In particolare però sono le pratiche della performance art ad avviare più stretti rapporti con la parola scritta e/o detta, anche se ad un primo sguardo non sembrano esserci molti punti di contatto tra loro. Pensando alla performance e alla body art storica le immagini ricorrenti sono quelle di corpi silenti, le cui espressività sono spesso veicolate da condizioni radicali, sotto il profilo della resistenza fisica tanto quanto quello degli enunciati concettuali che sottendono. Il focus delle azioni performative, sull’evento o sul corpo come materiale, sembra perlopiù abdicare sia al linguaggio verbale sia a quello scritto nelle loro possibili declinazioni. In realtà, i punti di contatto sono molteplici e riguardano diversi aspetti. Ad esempio, possiamo riscontrare come l’avvio della performatività nelle arti degli anni Sessanta avvenga spesso attraverso la parola: il passaggio dall’azione musicale a quella performativa nella musica gestuale è contraddistinto dall’abbandono del codice musicale in favore della descrizione puramente verbale (Giuseppe Chiari, Walter Marchetti), le performance di Chris Burden non hanno disegni preparatori ma accurate descrizioni verbali delle azioni da compiere. Nella performance Oracle (Galleria Schema, Firenze 14 maggio 1975) Burden, nascosto dietro delle tende, racconta lo svolgimento di una sua performance precedente. Lo script di una passata performance diviene così “testo” della nuova. Altre volte la concisione dello script permette di trasformarlo nel titolo della performance (Fare qualcosa con il corpo e il muro di Giuseppe Chiari, 1967). Il passaggio dal disegno, dal codice musicale, dal più classico copione, allo script puramente descrittivo è uno dei segni della cosiddetta performative turn su cui non ci si è abbastanza soffermati a nostro avviso. Guardando oltre però, e riferendoci al filosofo Andy Clark, i processi cognitivi sottesi al linguaggio verbale riguardano la corporeità e il suo rapporto con ciò che la circonda (dall’ambiente agli altri soggetti). La tensione tra questi elementi solca tracce mnestiche, disloca e spazia i processi di conoscenza incorporati nelle pratiche motorie che le rendono possibili. Così la scrittura si fa azione (performativa).

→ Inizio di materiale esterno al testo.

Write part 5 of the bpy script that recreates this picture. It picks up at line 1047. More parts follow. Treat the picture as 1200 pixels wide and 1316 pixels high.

Per comprendere le intermittenze linguistiche ed operative che i nessi tra verbalità/scrittura e pratiche della performance art mostrano e veicolano, possiamo suddividerle in due macro-categorie: scrittura e oralità. Nella prima includiamo le parole scritte e/o dipinte durante le performance (azioni-scrittura) e le scritture corporali che incarnano le possibilità del linguaggio verbale (o le rifiutano). Pratiche molto eterogenee che hanno spesso in comune una messa in immagine della parola. Nella seconda inquadriamo invece le parole dette e i diversi tipi di formati che designano (letture, dibattiti, conferenze, discussioni, telefonate ecc.) e i rapporti che instaurano con forme precise di scrittura come la fiaba e il mito. Scrittura e oralità sono i due elementi in gioco riguardanti quest’assunzione della parola nelle vicende della performance art che in questo saggio intendiamo indagare, soffermandoci sul contesto italiano tra i decenni Sessanta e Settanta del Novecento.